Expats out of fashion with maturing society

PUBLISHED : Sunday, 09 October, 2005, 12:00am
UPDATED : Sunday, 09 October, 2005, 12:00am

It is not so long ago that many Hongkongers faced a future armed with passports issued by the British government. Now the wheel has turned. Few have gone anywhere. The new Hong Kong SAR passports in use now outnumber the others. Expatriates who have stayed and the many thousands who have made their home here since then prize permanent resident status.

But while some things may have stayed pretty much the same, others have changed. The end of colonial rule redefined the relationship between locals and westerners.

The anachronism of life under a foreign power was swept away in the legal moment of the handover. The social landscape has also changed, apparently - though not as dramatically.

As we report today, evidence of changing social attitudes is to be found in one of our more humble living archives - the files of dating agencies and singles clubs. They tell the story more succinctly than any formal research or social commentary. Many clients of one singles club once admired westerners and were keen to meet them.

Now, only one girl out of 5,000 consistently asks to meet westerners. A dating agency says only 3 or 4 per cent of clients ask to meet westerners, and then only with an eye to emigration to places like North America.

This trend cannot have happened overnight.

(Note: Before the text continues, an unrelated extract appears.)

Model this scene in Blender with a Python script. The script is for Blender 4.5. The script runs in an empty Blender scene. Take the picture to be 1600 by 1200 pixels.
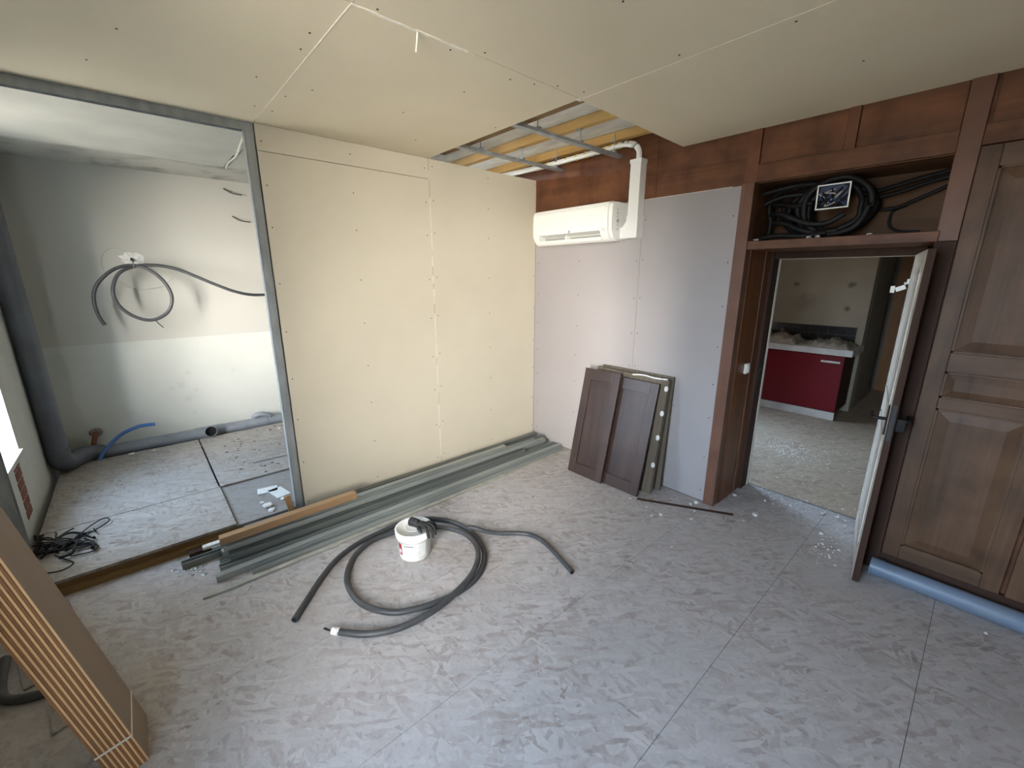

But interest has been excited by the media frenzy over actress Cecilia Cheung Pak-chi's new relationship with a westerner. Whereas once this would have been seen as upwardly mobile though controversial, now it is regarded as 'unfashionable'.

One Chinese commentator was frank. According to television pundit Chip Tsao, the fact that an expatriate is now less likely to be a well-heeled catch makes dating one harder to justify. He says dating a westerner now is like selling out your country.

Dating agencies focus on difficulties in relationships arising from cultural differences and point out that easier emigration makes westerners even less appealing.

It would be good to think that a more positive view of the trend taken by social studies professor Mak Hoi-wah is on the right track. Far from reflecting racism, he thinks it has more to do with the division between westerners and locals having been blurred in the past eight years. Westerners no longer feel the same pressure to put up a social 'front' and locals do not see them as special any more.

This can be seen as a natural redressig of social distinctions of colonialism that have long since ceased to have any place in modern Hong Kong.

As such it is to be welcomed as a healthy sign of the growing maturity of a harmonious multiracial society. That is Hong Kong's strength, and one that should be allowed to evolve naturally.